Dalam konteks ini, Panel Pembuka Urban Social Forum bertujuan untuk memulai rangkaian acara Urban Social Forum dengan diskusi kritis mengenai semangat gerakan masyarakat sipil perkotaan dalam mendorong perubahan ekonomi, sosial dan lingkungan di Indonesia. Mengundang perspektif dari berbagai latar belakang, panel ini akan merefleksikan transformasi gerakan masyarakat sipil perkotaan di Indonesia dari tahun ke tahun, dan mengapa kita perlu menjalin lebih banyak kerjasama dan aksi kolektif demi mewujudkan kota yang kita impikan bersama: kota yang inklusif, berkelanjutan, dan manusiawi.
Ahmad Rifai dalam pembukaannya mencoba refleksi kota dalam membangun masa depan, “apakah kota anda makin nyaman, makin aksesibel, makin hijau, makin demokratis, makin sehat?” tanyanya.
Marco yang baru meluncurkan buku bertajuk Kota Indonesia: Pengantar untuk orang banyak menyatakan ada pergeserran sosial budaya. Sebelum 1998 kebanyakan masyarakat sipil membela HAM tapi gerakan seni budaya dan ekonomi perkotaan sedikit. “Ini petanda baik, banyak sekali yang bicara kota,” sebutnya. Di sisi lain ada pesimisme karena dampak perubahan iklim pada kesehatan warga kota.
“Saya khawatir gerakan kita meningkatkan emisi, karena menuntut ini dan itu. Mendorong peningkatan konsumsi,” ingatnya.

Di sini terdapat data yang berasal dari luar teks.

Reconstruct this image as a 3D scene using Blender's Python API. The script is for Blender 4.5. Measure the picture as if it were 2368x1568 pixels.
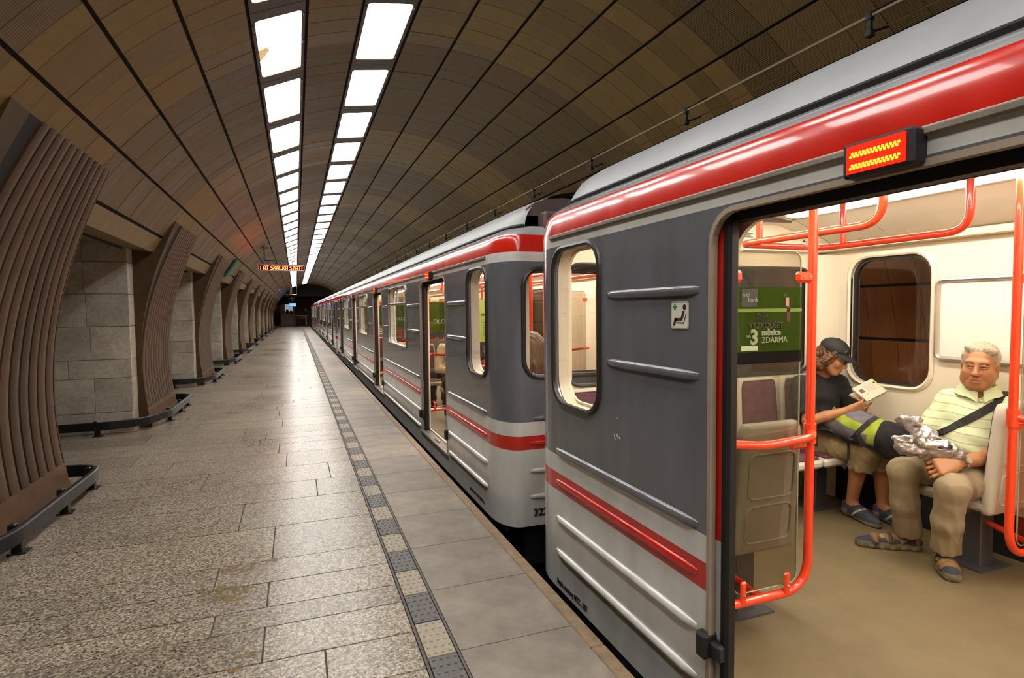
import bpy, bmesh, math, random
import numpy as np
from mathutils import Vector, Matrix

random.seed(7)
sc = bpy.context.scene
COL = sc.collection
for o in list(bpy.data.objects):
    bpy.data.objects.remove(o, do_unlink=True)

# ------------------------------------------------------------------ camera, world, exposure
cam_d = bpy.data.cameras.new('camera')
cam_d.sensor_width = 36.0
cam_d.lens = 36.0 * 1330.0 / 2368.0
cam_d.clip_start = 0.05
cam_d.clip_end = 300.0
cam = bpy.data.objects.new('camera', cam_d)
COL.objects.link(cam)
_f = Vector((0.3505, 0.9351, -0.0516)).normalized()
_r = Vector((0.9362, -0.3514, -0.0102))
_r = (_r - _f * _r.dot(_f)).normalized()
_u = _r.cross(_f).normalized()
cam.matrix_world = Matrix(((_r.x, _u.x, -_f.x, 0.0), (_r.y, _u.y, -_f.y, 0.0), (_r.z, _u.z, -_f.z, 1.5), (0, 0, 0, 1)))
sc.camera = cam

world = bpy.data.worlds.new('underground_dark')
world.use_nodes = True
world.node_tree.nodes['Background'].inputs[0].default_value = (0.010, 0.009, 0.008, 1)
world.node_tree.nodes['Background'].inputs[1].default_value = 0.3
sc.world = world
sc.view_settings.view_transform = 'Standard'
sc.view_settings.look = 'None'
sc.view_settings.exposure = 0.10
sc.view_settings.gamma = 1.0
sc.view_settings.use_curve_mapping = False
sc.cycles.max_bounces = 7
sc.cycles.diffuse_bounces = 4
sc.cycles.glossy_bounces = 4
sc.cycles.transparent_max_bounces = 14
sc.cycles.caustics_reflective = False
sc.cycles.caustics_refractive = False
sc.cycles.sample_clamp_indirect = 6.0
CEILING_LIGHT = 11.0     # the hall's lit ceiling panels
CAR_LIGHT = 30.0          # light strips inside the cars

# ------------------------------------------------------------------ small helpers
def tag(o, label=None, cat=None, group=None, kind=None):
    if label: o['label'] = label
    if cat: o['category'] = cat
    if group: o['group'] = group
    if kind: o['kind'] = kind
    return o

def empty(name, loc=(0, 0, 0), label=None, cat=None, group=None, kind=None, parent=None):
    o = bpy.data.objects.new(name, None)
    o.empty_display_size = 0.1
    COL.objects.link(o)
    o.location = loc
    if parent: o.parent = parent
    return tag(o, label, cat, group, kind)

def link(name, me, parent=None, loc=None, mw=None):
    o = bpy.data.objects.new(name, me)
    COL.objects.link(o)
    if parent: o.parent = parent
    if mw is not None: o.matrix_local = mw
    elif loc is not None: o.location = loc
    return o

ORD = ('first second third fourth fifth sixth seventh eighth ninth tenth eleventh twelfth thirteenth fourteenth fifteenth sixteenth '
       'seventeenth eighteenth nineteenth twentieth').split()
TENS = {20: 'twenty', 30: 'thirty', 40: 'forty'}
def ordinal(n):
    if n <= 20: return ORD[n - 1]
    if n % 10 == 0: return {30: 'thirtieth', 40: 'fortieth'}[n]
    return TENS[n // 10 * 10] + '-' + ORD[n % 10 - 1]

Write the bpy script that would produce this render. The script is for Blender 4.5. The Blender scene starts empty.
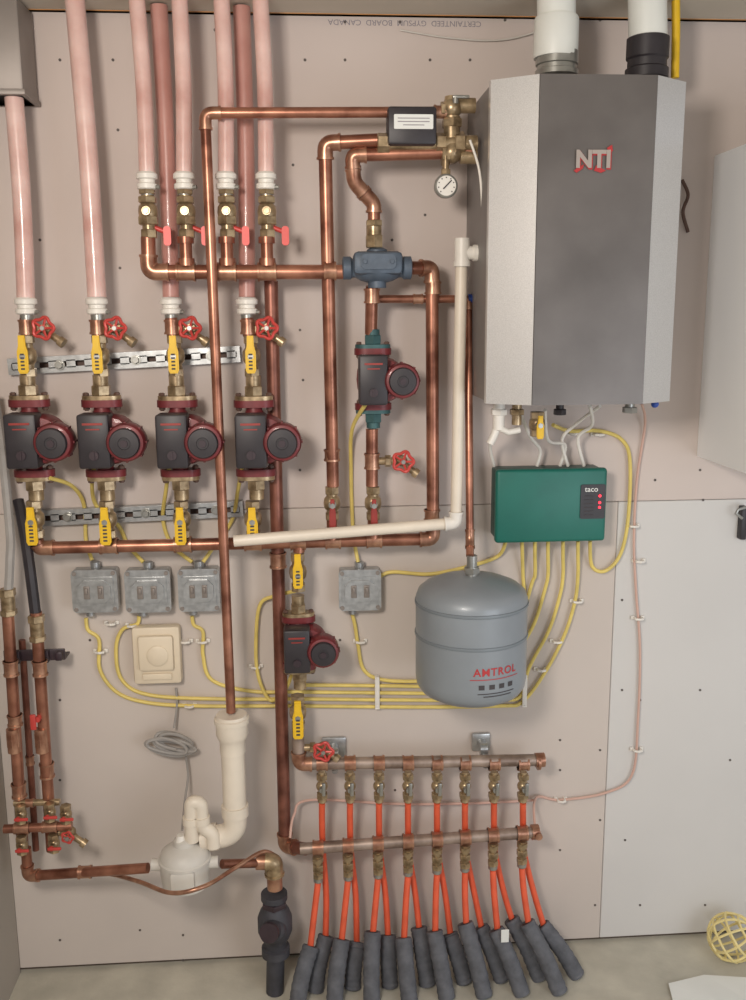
import bpy, bmesh, math, random
from mathutils import Vector, Matrix
random.seed(7)
scene=bpy.context.scene
try: scene.view_settings.view_transform='Standard'
except Exception: pass
F=950.0; D=2.37
YAW=math.radians(4.0); PITCH=math.radians(11.0); ROLL=math.radians(0.4)
Rm=Matrix.Rotation(-YAW,3,'Z')@Matrix.Rotation(math.pi/2-PITCH,3,'X')@Matrix.Rotation(-ROLL,3,'Z')
CAM=Vector((0,-D,1.6))
def P(px,py,d=0.0):
    r=Rm@Vector(((px-373)/F,-(py-500)/F,-1))
    t=(D-d)/r.y
    return CAM+r*t
CAM.z-=P(300,958,0).z
def m(d): return (D-d)/F
CEIL=2.44
cam=bpy.data.cameras.new('camera'); co=bpy.data.objects.new('camera',cam)
scene.collection.objects.link(co); scene.camera=co
cam.sensor_fit='VERTICAL'; cam.sensor_height=36; cam.lens=F/1000*36
co.matrix_world=Matrix.Translation(CAM)@Rm.to_4x4()

# ---------- materials
def lin(c):
    o=[]
    for v in c:
        v/=255; o.append(v/12.92 if v<=0.04045 else ((v+0.055)/1.055)**2.4)
    return o
def mat(name,c,rough=0.5,metal=0.0,var=0.12,scale=30,bump=0.0,emit=0,c2=None,bscale=None,trans=0,coat=0):
    M=bpy.data.materials.new(name); M.use_nodes=True; nt=M.node_tree; b=nt.nodes['Principled BSDF']
    L=lin(c)
    tc=nt.nodes.new('ShaderNodeTexCoord'); nz=nt.nodes.new('ShaderNodeTexNoise')
    nz.inputs['Scale'].default_value=scale; nz.inputs['Detail'].default_value=5
    nt.links.new(tc.outputs['Object'],nz.inputs['Vector'])
    cr=nt.nodes.new('ShaderNodeValToRGB')
    a=[min(1,v*(1-var)) for v in L]; z=lin(c2) if c2 else [min(1,v*(1+var)) for v in L]
    cr.color_ramp.elements[0].position=0.32; cr.color_ramp.elements[1].position=0.68
    cr.color_ramp.elements[0].color=(*a,1); cr.color_ramp.elements[1].color=(*z,1)
    nt.links.new(nz.outputs['Fac'],cr.inputs['Fac']); nt.links.new(cr.outputs['Color'],b.inputs['Base Color'])
    b.inputs['Roughness'].default_value=rough; b.inputs['Metallic'].default_value=metal
    if coat: b.inputs['Coat Weight'].default_value=coat
    if trans: b.inputs['Subsurface Weight'].default_value=trans; b.inputs['Subsurface Radius'].default_value=(0.01,0.006,0.005)
    if bump:
        bp=nt.nodes.new('ShaderNodeBump'); bp.inputs['Strength'].default_value=bump; bp.inputs['Distance'].default_value=0.002
        n2=nt.nodes.new('ShaderNodeTexNoise'); n2.inputs['Scale'].default_value=bscale or scale*4; n2.inputs['Detail'].default_value=4
        nt.links.new(tc.outputs['Object'],n2.inputs['Vector']); nt.links.new(n2.outputs['Fac'],bp.inputs['Height']); nt.links.new(bp.outputs['Normal'],b.inputs['Normal'])
    if emit:
        b.inputs['Emission Color'].default_value=(*L,1); b.inputs['Emission Strength'].default_value=emit
    return M
COP=mat('copper',(138,86,68),0.33,0.68,0.35,14,c2=(190,134,110))
COPD=mat('copper_tarnished',(118,72,60),0.4,0.55,0.3,16,c2=(154,102,86))
COPF=mat('copper_fitting',(162,112,90),0.32,0.7,0.25,30,c2=(202,158,132))
MANI=mat('manifold_copper',(136,116,104),0.42,0.5,0.25,20,c2=(180,162,150))
BRA=mat('brass',(142,120,90),0.32,0.62,0.3,40,c2=(196,174,140))
STE=mat('steel',(160,160,155),0.32,0.7,0.15,40)
GAL=mat('galvanised',(176,178,178),0.32,0.65,0.18,60)
RED=mat('pump_red',(112,42,46),0.45,0.1,0.2,30,coat=.1)
REDH=mat('red_handle',(196,70,64),0.4,0.1,0.1,30)
REDD=mat('red_dull',(150,54,48),0.45,0.1,0.15,30)
BLK=mat('black_plastic',(46,42,46),0.45,0,0.15,30)
DGR=mat('dark_face',(58,46,52),0.4,0.1,0.15,30)
YEL=mat('yellow_handle',(228,186,36),0.45,0,0.08,30)
YCAB=mat('yellow_cable',(222,200,112),0.5,0,0.12,20)
WHI=mat('white_plastic',(228,224,216),0.4,0,0.04,20)
PVC=mat('pvc_cream',(224,214,198),0.4,0,0.06,12)
PVW=mat('pvc_white',(226,228,222),0.4,0,0.04,8)
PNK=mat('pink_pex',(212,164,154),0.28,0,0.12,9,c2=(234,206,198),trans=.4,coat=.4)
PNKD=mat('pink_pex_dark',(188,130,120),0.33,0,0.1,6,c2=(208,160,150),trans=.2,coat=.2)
ORG=mat('orange_pex',(226,98,66),0.4,0,0.12,20,trans=.1)
FOAM=mat('grey_foam',(94,96,102),0.85,0,0.25,30,bump=.7)
CAST=mat('dark_cast',(66,66,72),0.6,0.1,0.22,25,bump=.3)
TANK=mat('tank_grey',(136,143,149),0.4,0.1,0.06,8,coat=.15)
TSEAM=mat('tank_seam',(120,128,134),0.4,0.1,0.06,8)
BLUE=mat('blue_cast',(80,92,106),0.5,0.15,0.2,30,bump=.2)
GRN=mat('green_enclosure',(24,104,92),0.42,0.05,0.1,10)
GRND=mat('green_dark',(26,72,66),0.4,0,0.1,10)
BSIL=mat('boiler_silver',(206,206,206),0.28,0.5,0.1,500,bump=.05)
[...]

Vanesha mewakili Yayasan Kota Kita Surakarta menyebutkan selama perhelatan The 10th Urban Social Forum dua hari di SMPN 10 Surakarta dan Lokananta pada tanggal 9-10 Desember, USF berhasil menyelenggarakan 11 panel diskusi, 6 lokakarya, 4 tur jalan kaki, dan 5 pemutaran film yang melibatkan 52 mitra dan kolaborator, 56 panelis dan moderator, serta 917 partisipan yang datang dari beragam organisasi serta asal kota.